Collected data —
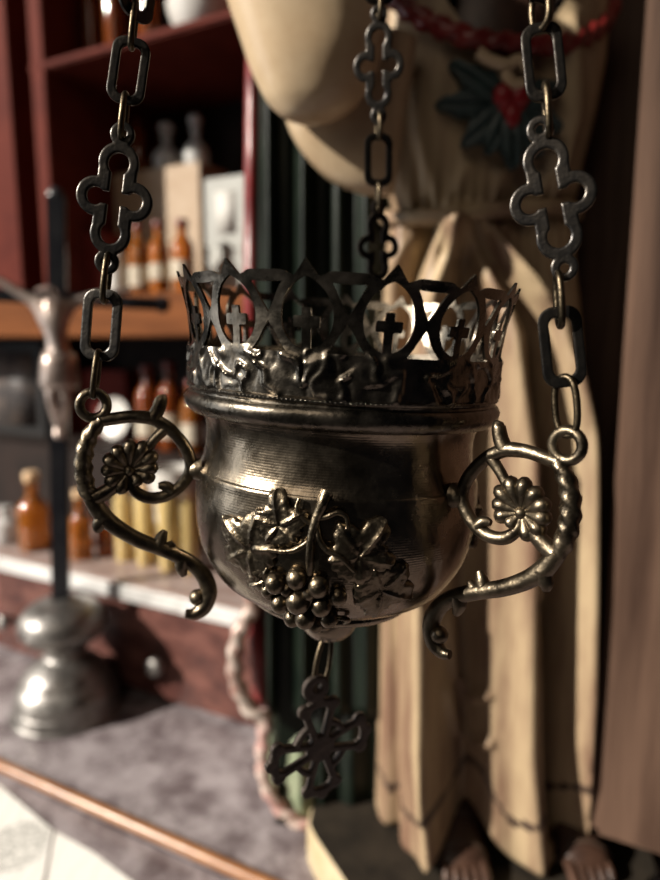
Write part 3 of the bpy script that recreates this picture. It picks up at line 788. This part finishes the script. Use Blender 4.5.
Vt = [(.004, yb, zc-.058), (.001, yb-.003, zc-.034), (-.001, yb-.002, zc-.016), (-.001, yb-.004, zc-.002), (-.006, yb-.010, zc+.010),
      (-.016, yb+.001, zc-.006), (-.040, yb+.003, zc+.008), (-.066, yb+.006, zc+.022), (-.074, yb+.007, zc+.026),
      (.014, yb+.001, zc-.006), (.036, yb+.003, zc+.004), (.062, yb+.006, zc+.010), (.070, yb+.007, zc+.012),
      (-.003, yb-.004, zc-.068), (-.002, yb-.012, zc-.094), (.002, yb-.002, zc-.122), (.002, yb-.009, zc-.134),
      (.011, yb-.004, zc-.068), (.010, yb-.012, zc-.094), (.005, yb-.002, zc-.122), (.005, yb-.009, zc-.134)]
Ed = [(0, 1), (1, 2), (2, 3), (3, 4), (2, 5), (5, 6), (6, 7), (7, 8), (2, 9), (9, 10), (10, 11), (11, 12), (0, 13), (13, 14), (14, 15), (15, 16), (0, 17), (17, 18), (18, 19), (19, 20)]
Rd = [.010, .0095, .0125, .005, .0095, .006, .0045, .0035, .0035, .006, .0045, .0035, .0035, .0078, .0062, .0042, .0036, .0078, .0062, .0042, .0036]
corpus = obj('corpus', skin_body(Vt, Ed, Rd), M['corpus'], crx, None, label='worn metal figure with outstretched arms')
bm = bmesh.new()
loft(bm, [[(.003+a*math.cos(t)*(1+.08*math.sin(5*t)), yb-.003+b*math.sin(t), z) for t in [2*PI*k/24 for k in range(24)]] for a, b, z in ((.0135, .0125, zc-.051), (.016, .0145, zc-.060), (.0175, .0155, zc-.080), (.015, .014, zc-.086))])
obj('loincloth', bm, M['corpus'], corpus, None)

# ================================================================== DESK AND HUTCH (built along U, into V)
desk = thing('secretary_desk', 'dark wooden secretary desk with red painted shelves, small drawers and a narrow ledge', 'desk', (0, 0, 0), (0, 0, DESKROT))
def part(name, lo, hi, m, bev=.0015, parent=None):
    bm = bmesh.new(); box(bm, lo, hi, bev); return obj(name, bm, m, parent or desk, 30)
UL, UR = -1.15, -.262
part('desk_top', (UL, .352, ZD-.022), (.42, .52, ZD), M['desk'])
part('writing_leaf', (UL, -.02, ZD-.022), (.42, .350, ZD-.008), M['desk'])
bm = bmesh.new(); tube(bm, [(UL, .352, ZD-.001), (-.5, .352, ZD-.001), (0, .352, ZD-.001), (.42, .352, ZD-.001)], .0052, 12)
obj('bead_moulding', bm, M['desk_edge'], desk, None)
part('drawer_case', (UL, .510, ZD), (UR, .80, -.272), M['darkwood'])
dw = .238; uk = -.575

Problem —
From the listing above, copy every line that holds the string "part".

The solution —
Write part 3 of the bpy script that recreates this picture. It picks up at line 788. This part finishes the script. Use Blender 4.5.
def part(name, lo, hi, m, bev=.0015, parent=None):
part('desk_top', (UL, .352, ZD-.022), (.42, .52, ZD), M['desk'])
part('writing_leaf', (UL, -.02, ZD-.022), (.42, .350, ZD-.008), M['desk'])
part('drawer_case', (UL, .510, ZD), (UR, .80, -.272), M['darkwood'])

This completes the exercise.